▶ _Work to complete_
A precise retyping is required of every line from the one containing "m = bpy.data.materials.new(name);" down to the one containing "between the houses')", both included, and of no other line.

◇ ◇ ◇

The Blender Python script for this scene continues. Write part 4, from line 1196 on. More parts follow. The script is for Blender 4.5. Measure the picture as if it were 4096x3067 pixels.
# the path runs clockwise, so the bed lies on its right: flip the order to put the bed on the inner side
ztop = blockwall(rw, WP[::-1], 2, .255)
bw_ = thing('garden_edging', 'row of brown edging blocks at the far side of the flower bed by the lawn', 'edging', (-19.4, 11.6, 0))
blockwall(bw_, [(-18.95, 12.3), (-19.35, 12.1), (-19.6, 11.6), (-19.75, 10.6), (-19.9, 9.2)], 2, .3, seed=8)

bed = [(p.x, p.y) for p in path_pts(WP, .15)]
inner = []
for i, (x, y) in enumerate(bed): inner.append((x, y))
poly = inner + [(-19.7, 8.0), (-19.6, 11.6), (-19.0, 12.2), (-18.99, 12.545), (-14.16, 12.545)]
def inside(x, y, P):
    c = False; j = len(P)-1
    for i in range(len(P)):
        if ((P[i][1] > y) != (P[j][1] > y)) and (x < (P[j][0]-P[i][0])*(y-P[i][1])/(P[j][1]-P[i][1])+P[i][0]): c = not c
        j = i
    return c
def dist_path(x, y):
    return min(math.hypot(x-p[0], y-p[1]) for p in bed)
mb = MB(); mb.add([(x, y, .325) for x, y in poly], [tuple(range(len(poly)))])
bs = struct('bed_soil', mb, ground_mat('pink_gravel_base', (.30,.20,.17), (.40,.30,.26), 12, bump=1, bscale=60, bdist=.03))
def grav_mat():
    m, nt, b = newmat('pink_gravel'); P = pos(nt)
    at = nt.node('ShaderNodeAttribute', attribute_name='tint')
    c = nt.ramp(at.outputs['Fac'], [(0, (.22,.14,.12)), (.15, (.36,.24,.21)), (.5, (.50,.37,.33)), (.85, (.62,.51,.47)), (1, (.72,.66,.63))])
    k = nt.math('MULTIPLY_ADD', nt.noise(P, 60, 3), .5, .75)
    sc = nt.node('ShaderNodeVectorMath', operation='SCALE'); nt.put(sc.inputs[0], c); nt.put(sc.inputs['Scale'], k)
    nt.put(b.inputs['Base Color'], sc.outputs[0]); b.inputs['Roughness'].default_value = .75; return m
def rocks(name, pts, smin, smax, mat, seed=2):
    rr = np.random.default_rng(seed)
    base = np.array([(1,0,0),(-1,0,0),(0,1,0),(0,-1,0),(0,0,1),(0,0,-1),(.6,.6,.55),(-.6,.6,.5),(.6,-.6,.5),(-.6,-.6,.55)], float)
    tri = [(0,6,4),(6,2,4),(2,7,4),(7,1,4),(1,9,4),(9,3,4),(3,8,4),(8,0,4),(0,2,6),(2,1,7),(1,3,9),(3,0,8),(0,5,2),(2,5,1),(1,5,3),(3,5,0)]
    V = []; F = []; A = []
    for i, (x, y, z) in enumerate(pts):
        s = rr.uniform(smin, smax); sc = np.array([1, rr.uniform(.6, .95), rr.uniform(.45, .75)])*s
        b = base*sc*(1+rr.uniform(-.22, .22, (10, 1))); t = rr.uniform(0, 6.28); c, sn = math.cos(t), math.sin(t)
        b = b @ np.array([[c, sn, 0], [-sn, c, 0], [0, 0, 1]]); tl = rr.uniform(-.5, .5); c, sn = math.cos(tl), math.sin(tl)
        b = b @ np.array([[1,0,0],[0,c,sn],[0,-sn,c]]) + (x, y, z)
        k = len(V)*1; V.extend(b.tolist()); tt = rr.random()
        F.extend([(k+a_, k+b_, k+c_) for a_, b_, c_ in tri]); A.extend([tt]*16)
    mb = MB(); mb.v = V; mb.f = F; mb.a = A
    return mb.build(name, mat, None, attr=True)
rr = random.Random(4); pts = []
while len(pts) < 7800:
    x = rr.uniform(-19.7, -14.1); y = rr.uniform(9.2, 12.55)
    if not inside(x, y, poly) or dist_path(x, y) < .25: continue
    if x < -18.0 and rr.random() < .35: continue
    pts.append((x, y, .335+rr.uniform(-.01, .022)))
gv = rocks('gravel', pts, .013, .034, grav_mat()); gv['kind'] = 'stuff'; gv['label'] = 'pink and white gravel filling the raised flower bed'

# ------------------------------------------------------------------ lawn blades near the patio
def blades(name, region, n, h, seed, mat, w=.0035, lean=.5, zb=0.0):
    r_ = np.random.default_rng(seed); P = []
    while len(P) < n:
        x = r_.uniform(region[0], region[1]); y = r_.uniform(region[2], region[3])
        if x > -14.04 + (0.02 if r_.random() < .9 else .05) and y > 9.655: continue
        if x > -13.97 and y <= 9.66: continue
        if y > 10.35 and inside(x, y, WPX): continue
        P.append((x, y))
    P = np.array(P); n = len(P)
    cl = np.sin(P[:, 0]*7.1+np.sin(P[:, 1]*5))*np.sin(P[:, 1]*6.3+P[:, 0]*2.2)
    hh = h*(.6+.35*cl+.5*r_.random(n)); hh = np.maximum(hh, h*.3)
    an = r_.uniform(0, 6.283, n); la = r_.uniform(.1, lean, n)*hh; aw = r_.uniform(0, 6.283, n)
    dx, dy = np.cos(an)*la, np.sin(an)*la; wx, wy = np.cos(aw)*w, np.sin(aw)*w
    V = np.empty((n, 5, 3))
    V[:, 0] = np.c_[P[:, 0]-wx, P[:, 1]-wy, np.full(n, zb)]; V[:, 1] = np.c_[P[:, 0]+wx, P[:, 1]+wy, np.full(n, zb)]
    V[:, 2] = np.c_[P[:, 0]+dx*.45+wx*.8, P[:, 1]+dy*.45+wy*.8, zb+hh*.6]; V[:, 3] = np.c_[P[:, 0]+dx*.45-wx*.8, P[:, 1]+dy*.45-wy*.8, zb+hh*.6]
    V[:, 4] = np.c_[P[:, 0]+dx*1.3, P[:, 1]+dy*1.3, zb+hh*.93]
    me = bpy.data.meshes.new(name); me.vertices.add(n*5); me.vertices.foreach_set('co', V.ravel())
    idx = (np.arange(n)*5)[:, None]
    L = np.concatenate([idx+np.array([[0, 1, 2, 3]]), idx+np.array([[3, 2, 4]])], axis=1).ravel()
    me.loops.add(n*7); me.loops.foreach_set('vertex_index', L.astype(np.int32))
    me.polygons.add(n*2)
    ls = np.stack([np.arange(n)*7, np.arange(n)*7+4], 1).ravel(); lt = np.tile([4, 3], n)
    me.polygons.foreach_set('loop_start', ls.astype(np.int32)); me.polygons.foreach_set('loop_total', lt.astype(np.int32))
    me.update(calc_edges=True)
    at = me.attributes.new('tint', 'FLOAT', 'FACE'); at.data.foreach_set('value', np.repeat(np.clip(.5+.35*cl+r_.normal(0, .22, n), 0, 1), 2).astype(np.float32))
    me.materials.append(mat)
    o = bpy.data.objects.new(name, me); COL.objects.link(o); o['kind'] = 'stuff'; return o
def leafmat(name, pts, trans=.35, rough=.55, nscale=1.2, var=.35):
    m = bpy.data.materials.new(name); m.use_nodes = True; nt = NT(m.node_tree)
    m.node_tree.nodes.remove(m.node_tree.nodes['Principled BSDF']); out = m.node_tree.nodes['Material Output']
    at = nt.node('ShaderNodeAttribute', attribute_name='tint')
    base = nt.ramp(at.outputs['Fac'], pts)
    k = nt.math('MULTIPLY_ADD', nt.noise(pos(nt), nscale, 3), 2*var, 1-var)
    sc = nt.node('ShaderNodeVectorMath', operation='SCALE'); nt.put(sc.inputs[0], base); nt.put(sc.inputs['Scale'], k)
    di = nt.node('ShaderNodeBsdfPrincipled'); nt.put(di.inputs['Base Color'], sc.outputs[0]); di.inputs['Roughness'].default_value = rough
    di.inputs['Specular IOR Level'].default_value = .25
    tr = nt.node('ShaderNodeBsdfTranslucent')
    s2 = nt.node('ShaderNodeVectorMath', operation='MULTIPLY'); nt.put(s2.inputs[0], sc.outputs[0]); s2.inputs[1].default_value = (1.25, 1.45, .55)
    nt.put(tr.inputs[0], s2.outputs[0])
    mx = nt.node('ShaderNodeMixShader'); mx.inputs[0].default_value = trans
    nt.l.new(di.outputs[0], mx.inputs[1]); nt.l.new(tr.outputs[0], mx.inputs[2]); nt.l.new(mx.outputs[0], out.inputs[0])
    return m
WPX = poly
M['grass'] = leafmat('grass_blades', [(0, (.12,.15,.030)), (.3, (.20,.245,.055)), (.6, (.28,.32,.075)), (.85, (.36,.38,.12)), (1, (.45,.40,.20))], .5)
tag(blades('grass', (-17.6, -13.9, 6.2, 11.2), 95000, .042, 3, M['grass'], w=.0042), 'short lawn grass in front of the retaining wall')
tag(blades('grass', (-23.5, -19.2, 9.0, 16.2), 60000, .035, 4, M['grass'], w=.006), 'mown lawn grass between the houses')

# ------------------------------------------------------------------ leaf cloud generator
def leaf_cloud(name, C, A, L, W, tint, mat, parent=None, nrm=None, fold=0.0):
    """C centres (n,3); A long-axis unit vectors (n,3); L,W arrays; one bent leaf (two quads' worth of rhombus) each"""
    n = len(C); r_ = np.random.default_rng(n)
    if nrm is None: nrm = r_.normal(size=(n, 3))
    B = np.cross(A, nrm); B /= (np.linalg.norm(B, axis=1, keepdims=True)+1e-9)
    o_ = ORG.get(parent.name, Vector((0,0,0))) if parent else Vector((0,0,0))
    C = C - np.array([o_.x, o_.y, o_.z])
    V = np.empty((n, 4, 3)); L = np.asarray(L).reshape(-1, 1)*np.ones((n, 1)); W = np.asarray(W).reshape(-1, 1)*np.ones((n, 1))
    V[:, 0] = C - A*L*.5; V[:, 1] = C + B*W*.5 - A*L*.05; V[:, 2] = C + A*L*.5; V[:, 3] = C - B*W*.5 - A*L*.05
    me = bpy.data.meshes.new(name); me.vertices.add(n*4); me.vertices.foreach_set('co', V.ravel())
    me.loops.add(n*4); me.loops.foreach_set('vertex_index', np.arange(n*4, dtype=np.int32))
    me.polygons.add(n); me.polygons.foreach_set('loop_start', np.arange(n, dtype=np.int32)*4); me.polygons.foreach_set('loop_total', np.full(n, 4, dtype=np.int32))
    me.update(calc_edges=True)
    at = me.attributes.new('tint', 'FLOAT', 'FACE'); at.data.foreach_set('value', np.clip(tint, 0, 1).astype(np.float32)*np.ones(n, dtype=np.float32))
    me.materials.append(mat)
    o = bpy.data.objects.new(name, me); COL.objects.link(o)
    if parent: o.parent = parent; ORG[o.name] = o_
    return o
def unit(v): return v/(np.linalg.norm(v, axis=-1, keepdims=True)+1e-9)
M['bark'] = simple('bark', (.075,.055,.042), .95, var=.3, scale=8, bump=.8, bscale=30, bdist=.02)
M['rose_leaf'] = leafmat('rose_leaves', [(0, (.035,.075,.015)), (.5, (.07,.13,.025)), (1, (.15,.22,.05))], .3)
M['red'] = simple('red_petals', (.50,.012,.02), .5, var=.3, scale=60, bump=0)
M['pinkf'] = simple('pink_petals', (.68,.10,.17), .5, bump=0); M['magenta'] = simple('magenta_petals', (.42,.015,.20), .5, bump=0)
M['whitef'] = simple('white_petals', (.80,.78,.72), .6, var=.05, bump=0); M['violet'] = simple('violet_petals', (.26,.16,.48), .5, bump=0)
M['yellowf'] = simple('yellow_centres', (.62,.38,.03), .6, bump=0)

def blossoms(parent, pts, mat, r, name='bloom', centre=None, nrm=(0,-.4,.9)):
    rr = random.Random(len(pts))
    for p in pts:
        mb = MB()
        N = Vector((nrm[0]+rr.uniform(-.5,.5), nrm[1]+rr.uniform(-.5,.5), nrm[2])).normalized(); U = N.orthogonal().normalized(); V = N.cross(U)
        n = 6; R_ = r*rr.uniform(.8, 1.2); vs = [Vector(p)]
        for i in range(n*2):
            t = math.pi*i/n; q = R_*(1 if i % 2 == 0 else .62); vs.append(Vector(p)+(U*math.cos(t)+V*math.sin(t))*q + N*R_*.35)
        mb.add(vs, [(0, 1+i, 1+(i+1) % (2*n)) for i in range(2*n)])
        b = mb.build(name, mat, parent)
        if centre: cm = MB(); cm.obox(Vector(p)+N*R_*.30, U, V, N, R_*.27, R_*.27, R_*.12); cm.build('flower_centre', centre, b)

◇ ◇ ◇

▶ _Exercise answer_
    m = bpy.data.materials.new(name); m.use_nodes = True; nt = NT(m.node_tree)
    m.node_tree.nodes.remove(m.node_tree.nodes['Principled BSDF']); out = m.node_tree.nodes['Material Output']
    at = nt.node('ShaderNodeAttribute', attribute_name='tint')
    base = nt.ramp(at.outputs['Fac'], pts)
    k = nt.math('MULTIPLY_ADD', nt.noise(pos(nt), nscale, 3), 2*var, 1-var)
    sc = nt.node('ShaderNodeVectorMath', operation='SCALE'); nt.put(sc.inputs[0], base); nt.put(sc.inputs['Scale'], k)
    di = nt.node('ShaderNodeBsdfPrincipled'); nt.put(di.inputs['Base Color'], sc.outputs[0]); di.inputs['Roughness'].default_value = rough
    di.inputs['Specular IOR Level'].default_value = .25
    tr = nt.node('ShaderNodeBsdfTranslucent')
    s2 = nt.node('ShaderNodeVectorMath', operation='MULTIPLY'); nt.put(s2.inputs[0], sc.outputs[0]); s2.inputs[1].default_value = (1.25, 1.45, .55)
    nt.put(tr.inputs[0], s2.outputs[0])
    mx = nt.node('ShaderNodeMixShader'); mx.inputs[0].default_value = trans
    nt.l.new(di.outputs[0], mx.inputs[1]); nt.l.new(tr.outputs[0], mx.inputs[2]); nt.l.new(mx.outputs[0], out.inputs[0])
    return m
WPX = poly
M['grass'] = leafmat('grass_blades', [(0, (.12,.15,.030)), (.3, (.20,.245,.055)), (.6, (.28,.32,.075)), (.85, (.36,.38,.12)), (1, (.45,.40,.20))], .5)
tag(blades('grass', (-17.6, -13.9, 6.2, 11.2), 95000, .042, 3, M['grass'], w=.0042), 'short lawn grass in front of the retaining wall')
tag(blades('grass', (-23.5, -19.2, 9.0, 16.2), 60000, .035, 4, M['grass'], w=.006), 'mown lawn grass between the houses')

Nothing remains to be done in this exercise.